* **REQUIRED TASK**
Quote the data below in full, minus the images.

* **SUPPLIED MATERIAL**
***

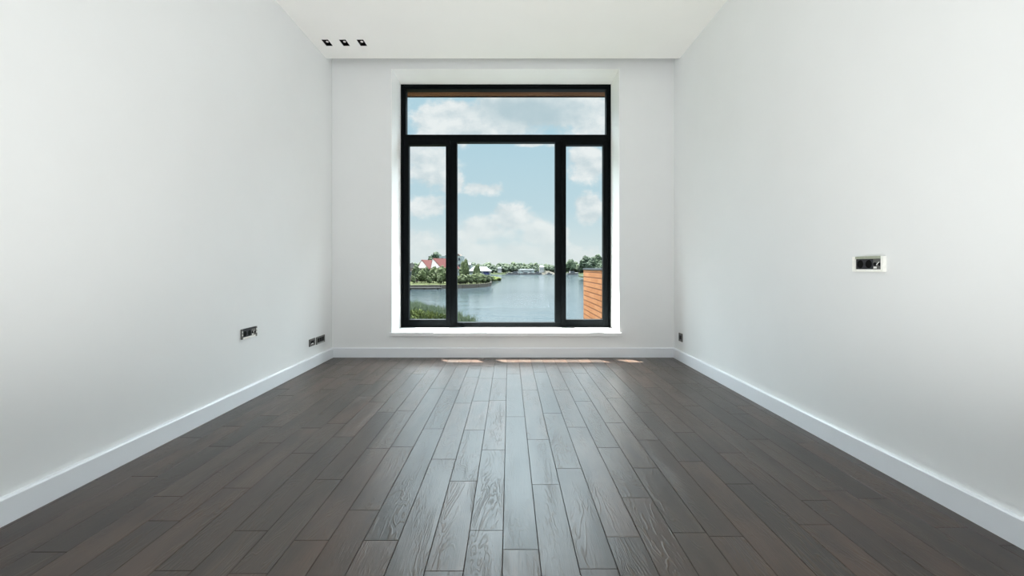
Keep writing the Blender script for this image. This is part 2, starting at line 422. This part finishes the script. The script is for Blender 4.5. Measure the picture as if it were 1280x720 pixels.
# ------------------------------------------------------------------ sockets.  local: x along the wall, y out of the wall (-y), z up
def socket(name, label, loc, rz, gangs, hh, style, W):
    """style 'round' = power outlets, 'data' = square jacks"""
    root = empty(name, loc, rz, label, 'wall socket')
    h = hh/2; w = W/2; t = .015 if style == 'round' else .010
    cap = .016 if gangs > 1 else .012; bar = .012 if gangs > 1 else .016
    MB().box(-w+.003, w-.003, -.005, -.0002, -h+.003, h-.003).build('back_plate', M['dark_plate'], root)
    capm, topm, botm = {'round': ('ivory','olive','ivory'), 'rlow': ('mid_plate','dark_plate','ivory'), 'data': ('mid_plate','mid_plate','steel'),
                        'dark': ('mid_plate','mid_plate','mid_plate'), 'single': ('mid_plate','mid_plate','mid_plate')}[style]
    for sx in (-1, 1):
        x0, x1 = sorted((sx*w, sx*(w-cap)))
        c = MB().box(x0, x1, -t, -.0003, -h, h).build('end_cap', M[capm], root, bevel=.0015)
        if style == 'rlow':
            for z_ in (.008, -.012): MB().box((x0+x1)/2-.004, (x0+x1)/2+.004, -t-.0008, -t, z_, z_+.014).build('screw_cover', M['ivory'], c)
    MB().box(-w+cap, w-cap, -t*.8, -.0003, h-bar, h).build('top_bar', M[topm], root, bevel=.001)
    MB().box(-w+cap, w-cap, -t*.8, -.0003, -h, -h+bar).build('bottom_bar', M[botm], root, bevel=.001)
    iw = (2*(w-cap))/gangs; ih = 2*(h-bar)
    for g in range(gangs):
        cx = -w+cap + iw*(g+.5)
        if style[0] == 'r' and g < min(gangs, 2):
            m = MB(); r = min(iw, ih)/2*.93
            # square face with a round well
            n = 24; pts_o = []
            for i in range(n):
                a = 2*math.pi*i/n + math.pi/4
                c, s_ = math.cos(a), math.sin(a); k = 1/max(abs(c), abs(s_))
                pts_o.append((c*k*iw*.485, s_*k*ih*.485, c*r*.86, s_*r*.86))
            for i in range(n):
                p, q = pts_o[i], pts_o[(i+1)%n]
                m.quad([(cx+p[0],-.008,p[1]),(cx+q[0],-.008,q[1]),(cx+q[2],-.008,q[3]),(cx+p[2],-.008,p[3])])
                m.quad([(cx+p[2],-.008,p[3]),(cx+q[2],-.008,q[3]),(cx+q[2],-.0055,q[3]),(cx+p[2],-.0055,p[3])])
            f = m.build('outlet', M['dark_plate'], root)
            MB().tube((cx,-.0052,0), (cx,-.0066,0), r*.85, r*.85, 24).tube((cx-.0095,-.0066,0),(cx-.0095,-.0068,0), .003, .003, 10).tube((cx+.0095,-.0066,0),(cx+.0095,-.0068,0), .003,.003,10).build('well', M['black_matt'], f)
        else:
            f = MB().box(cx-iw*.485, cx+iw*.485, -.0075, -.005, -ih*.485, ih*.485).build('jack_plate', M['dark_plate'] if style[0] != 'r' else M['mid_plate'], root)
            if style == 'single':
                MB().box(cx-iw*.30, cx+iw*.30, -.0085, -.0075, -ih*.33, ih*.33).build('jack', M['black_matt'], f)
            elif style[0] == 'r':
                for s_ in (-1, 1):
                    MB().tube((cx+s_*iw*.27,-.0075,-.001), (cx+s_*iw*.27,-.0088,-.001), .0085, .0085, 16).build('jack', M['black_matt'], f)
                MB().prism([(cx-.009,-.0076,-.005),(cx-.004,-.0076,-.005),(cx+.012,-.0076,.010),(cx+.007,-.0076,.010)], (0,-.001,0)).box(cx-iw*.42, cx-iw*.08, -.0086, -.0075, -ih*.42, -ih*.24).build('marking', M['label_white'], f)
            elif style == 'data':
                MB().box(cx-iw*.32, cx+iw*.32, -.0085, -.0075, -ih*.30, ih*.42).build('jack', M['black_matt'], f)
            else:
                MB().box(cx-iw*.30, cx+iw*.30, -.0085, -.0075, -ih*.15, ih*.38).build('jack', M['black_matt'], f)
                MB().prism([(cx-iw*.36,-.0076,-ih*.46),(cx+iw*.36,-.0076,-ih*.46),(cx+iw*.1,-.0076,-ih*.2),(cx-iw*.1,-.0076,-ih*.2)], (0,-.001,0)).build('clip', M['ivory'], f)
    return root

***

* **FINISHED EXERCISE**
Keep writing the Blender script for this image. This is part 2, starting at line 422. This part finishes the script. The script is for Blender 4.5. Measure the picture as if it were 1280x720 pixels.
# ------------------------------------------------------------------ sockets.  local: x along the wall, y out of the wall (-y), z up
def socket(name, label, loc, rz, gangs, hh, style, W):
    """style 'round' = power outlets, 'data' = square jacks"""
    root = empty(name, loc, rz, label, 'wall socket')
    h = hh/2; w = W/2; t = .015 if style == 'round' else .010
    cap = .016 if gangs > 1 else .012; bar = .012 if gangs > 1 else .016
    MB().box(-w+.003, w-.003, -.005, -.0002, -h+.003, h-.003).build('back_plate', M['dark_plate'], root)
    capm, topm, botm = {'round': ('ivory','olive','ivory'), 'rlow': ('mid_plate','dark_plate','ivory'), 'data': ('mid_plate','mid_plate','steel'),
                        'dark': ('mid_plate','mid_plate','mid_plate'), 'single': ('mid_plate','mid_plate','mid_plate')}[style]
    for sx in (-1, 1):
        x0, x1 = sorted((sx*w, sx*(w-cap)))
        c = MB().box(x0, x1, -t, -.0003, -h, h).build('end_cap', M[capm], root, bevel=.0015)
        if style == 'rlow':
            for z_ in (.008, -.012): MB().box((x0+x1)/2-.004, (x0+x1)/2+.004, -t-.0008, -t, z_, z_+.014).build('screw_cover', M['ivory'], c)
    MB().box(-w+cap, w-cap, -t*.8, -.0003, h-bar, h).build('top_bar', M[topm], root, bevel=.001)
    MB().box(-w+cap, w-cap, -t*.8, -.0003, -h, -h+bar).build('bottom_bar', M[botm], root, bevel=.001)
    iw = (2*(w-cap))/gangs; ih = 2*(h-bar)
    for g in range(gangs):
        cx = -w+cap + iw*(g+.5)
        if style[0] == 'r' and g < min(gangs, 2):
            m = MB(); r = min(iw, ih)/2*.93
            # square face with a round well
            n = 24; pts_o = []
            for i in range(n):
                a = 2*math.pi*i/n + math.pi/4
                c, s_ = math.cos(a), math.sin(a); k = 1/max(abs(c), abs(s_))
                pts_o.append((c*k*iw*.485, s_*k*ih*.485, c*r*.86, s_*r*.86))
            for i in range(n):
                p, q = pts_o[i], pts_o[(i+1)%n]
                m.quad([(cx+p[0],-.008,p[1]),(cx+q[0],-.008,q[1]),(cx+q[2],-.008,q[3]),(cx+p[2],-.008,p[3])])
                m.quad([(cx+p[2],-.008,p[3]),(cx+q[2],-.008,q[3]),(cx+q[2],-.0055,q[3]),(cx+p[2],-.0055,p[3])])
            f = m.build('outlet', M['dark_plate'], root)
            MB().tube((cx,-.0052,0), (cx,-.0066,0), r*.85, r*.85, 24).tube((cx-.0095,-.0066,0),(cx-.0095,-.0068,0), .003, .003, 10).tube((cx+.0095,-.0066,0),(cx+.0095,-.0068,0), .003,.003,10).build('well', M['black_matt'], f)
        else:
            f = MB().box(cx-iw*.485, cx+iw*.485, -.0075, -.005, -ih*.485, ih*.485).build('jack_plate', M['dark_plate'] if style[0] != 'r' else M['mid_plate'], root)
            if style == 'single':
                MB().box(cx-iw*.30, cx+iw*.30, -.0085, -.0075, -ih*.33, ih*.33).build('jack', M['black_matt'], f)
            elif style[0] == 'r':
                for s_ in (-1, 1):
                    MB().tube((cx+s_*iw*.27,-.0075,-.001), (cx+s_*iw*.27,-.0088,-.001), .0085, .0085, 16).build('jack', M['black_matt'], f)
                MB().prism([(cx-.009,-.0076,-.005),(cx-.004,-.0076,-.005),(cx+.012,-.0076,.010),(cx+.007,-.0076,.010)], (0,-.001,0)).box(cx-iw*.42, cx-iw*.08, -.0086, -.0075, -ih*.42, -ih*.24).build('marking', M['label_white'], f)
            elif style == 'data':
                MB().box(cx-iw*.32, cx+iw*.32, -.0085, -.0075, -ih*.30, ih*.42).build('jack', M['black_matt'], f)
            else:
                MB().box(cx-iw*.30, cx+iw*.30, -.0085, -.0075, -ih*.15, ih*.38).build('jack', M['black_matt'], f)
                MB().prism([(cx-iw*.36,-.0076,-ih*.46),(cx+iw*.36,-.0076,-ih*.46),(cx+iw*.1,-.0076,-ih*.2),(cx-iw*.1,-.0076,-ih*.2)], (0,-.001,0)).build('clip', M['ivory'], f)
    return root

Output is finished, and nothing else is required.